May 20, 2019

SCREEN | Olivia Wilde Teaches 'Booksmart'

"What took them four years, we're doing in one night!"
Kaitlyn Dever Beanie Feldstein Olivia Wilde | Booksmart

First-time filmmaker Olivia Wilde combines the well-worn last day of school meets all-in-one-night and teen party movie genres together while bringing her own very strong contemporary feminist bent to the joyous Booksmart. Young actresses Kaitlyn Dever and Beanie Feldstein star as graduating, overachieving best friends, Amy and Molly, who vow to party down and overcome their no fun reputations before they leave for college—not unlike the similarly plotted Superbad.

Obvious comparisons to the aforementioned teen movie, Lady Bird, and their core emotional basis on friendships aside, Booksmart is a riotous, broadly appealing teen comedy that twists most of the usual coming-of-age hallmarks and touchstones to its own more enlightened and topical points. Wilde's talent for casting and working with actors clearly show from her own experiences as a performer as she superbly balances so many big performances together more than ably.
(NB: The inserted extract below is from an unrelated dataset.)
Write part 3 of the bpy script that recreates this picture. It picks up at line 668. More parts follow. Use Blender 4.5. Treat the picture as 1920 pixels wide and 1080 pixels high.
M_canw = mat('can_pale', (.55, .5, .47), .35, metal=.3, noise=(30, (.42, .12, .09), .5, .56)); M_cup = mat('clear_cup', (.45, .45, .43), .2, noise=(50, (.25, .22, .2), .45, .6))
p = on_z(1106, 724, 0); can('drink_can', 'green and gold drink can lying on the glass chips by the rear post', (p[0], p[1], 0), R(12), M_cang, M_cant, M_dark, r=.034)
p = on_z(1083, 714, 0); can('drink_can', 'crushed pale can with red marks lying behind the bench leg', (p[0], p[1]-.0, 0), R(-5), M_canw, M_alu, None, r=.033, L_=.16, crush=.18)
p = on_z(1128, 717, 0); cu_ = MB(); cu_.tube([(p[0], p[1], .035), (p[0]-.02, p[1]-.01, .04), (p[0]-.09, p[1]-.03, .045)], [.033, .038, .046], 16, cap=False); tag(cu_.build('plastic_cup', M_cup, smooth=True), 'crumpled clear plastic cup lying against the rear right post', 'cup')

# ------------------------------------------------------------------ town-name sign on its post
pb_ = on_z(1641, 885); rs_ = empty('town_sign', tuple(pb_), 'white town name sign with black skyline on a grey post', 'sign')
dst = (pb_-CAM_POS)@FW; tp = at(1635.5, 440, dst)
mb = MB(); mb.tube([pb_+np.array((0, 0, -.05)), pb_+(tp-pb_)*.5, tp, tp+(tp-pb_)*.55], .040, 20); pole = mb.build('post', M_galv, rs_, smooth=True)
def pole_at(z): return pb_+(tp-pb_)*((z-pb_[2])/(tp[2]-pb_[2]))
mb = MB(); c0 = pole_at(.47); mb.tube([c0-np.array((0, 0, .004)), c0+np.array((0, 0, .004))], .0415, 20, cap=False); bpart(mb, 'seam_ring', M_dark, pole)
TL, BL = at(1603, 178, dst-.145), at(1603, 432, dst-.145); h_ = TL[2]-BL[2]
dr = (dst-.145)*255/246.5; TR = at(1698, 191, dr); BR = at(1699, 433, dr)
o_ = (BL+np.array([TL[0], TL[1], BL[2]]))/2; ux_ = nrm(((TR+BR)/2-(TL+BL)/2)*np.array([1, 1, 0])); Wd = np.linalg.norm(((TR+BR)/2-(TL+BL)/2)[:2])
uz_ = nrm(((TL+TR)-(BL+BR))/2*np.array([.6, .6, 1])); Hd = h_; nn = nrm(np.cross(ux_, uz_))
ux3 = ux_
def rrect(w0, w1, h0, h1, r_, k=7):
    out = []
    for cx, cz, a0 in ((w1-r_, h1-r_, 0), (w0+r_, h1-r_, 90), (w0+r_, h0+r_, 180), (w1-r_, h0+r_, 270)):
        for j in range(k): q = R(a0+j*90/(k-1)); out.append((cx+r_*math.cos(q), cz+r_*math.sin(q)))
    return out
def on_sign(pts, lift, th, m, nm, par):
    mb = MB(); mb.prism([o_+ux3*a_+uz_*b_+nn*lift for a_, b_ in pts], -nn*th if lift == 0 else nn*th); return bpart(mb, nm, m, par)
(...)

What's most remarkable is how effectively Wilde builds out a cast of specific characters so vividly all interacting with each other throughout the night's wild antics. From Billie Lourd and Skyler Gisondo as scene-stealing class weirdos to Lisa Kudrow and Will Forte as Amy's awkwardly supportive parents and Jessica Williams and Jason Sudeikis as offbeat teachers, the film is bursting with A-plus characters that move Amy and Molly's drive for fun forward splendidly.

Billie Lourd Olivia Wilde | Booksmart

Scripted primarily by recent rom-com veteran Katie Silberman in an efficient yet episodic fashion, the two lead performances are fantastically realized from script to screen and so earnestly rooted in female friendship. Feldstein's broadly comic type-A performance is always laugh out loud funny without being grating as Dever grounds the raunchy antics with a more serious demeanour.

Another remarkable factor in Booksmart is the expert sound design and editing with needle drops, countless hip-hop musical cues, and smooth camera movements so vividly etched together through sound to enhance the emotional comedy of the film's premise and performances. It captures that specific feeling of transitioning from adolescence to young adulthood with all the angst and anxiety it comes with so fluidly.

Booksmart is such an appealing high school teen party flick that's so much more sophisticated and thoughtful than it needs to be thanks to the talent involved and Wilde's sharply intuitive direction. Its use of archetypes and teen movie troupes updated for today and used to comment or sublimate current expectations only make the jokes even funnier.